The Story of the ‘Mistakenly Deported Maryland Man’

Kilmar Armando Abrego Garcia, all of 16, called his older brother in distant Maryland with startling news. He had made it to the Texas border. He had escaped.

In his family’s telling, this is how his American journey began. They say that for years in El Salvador, a gang called Barrio 18 had terrorized them, extorting money from the mother’s small tortilla and pupusa business, threatening to leave them all dead in a ditch — and targeting young Kilmar, in and out of school, with increasing menace.

“‘They will appear in black bags,’” his mother said through tears, recalling phone messages from the gang. “Those were the words they would say.”
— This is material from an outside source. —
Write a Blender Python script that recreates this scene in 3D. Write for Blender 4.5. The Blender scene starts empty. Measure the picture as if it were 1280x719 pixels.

Seeing a dim future, the teenager had slipped away to follow the worn, treacherous path known to so many other migrants before him, including his older brother. North, across desert and river, into Mexico, and then into the United States.

Over the next dozen years, Mr. Abrego Garcia would call Maryland his home. He would work in construction. Marry. Help to raise three children, all with special needs. He would also be repeatedly accused by his wife of verbal and physical abuse — and be labeled as a gang member by the president of the United States.

On March 15, the tumultuous American journey of Mr. Abrego Garcia returned him to South Texas, in restraints. There, on the tarmac of Harlingen Airport, loomed three large airplanes bound for El Salvador.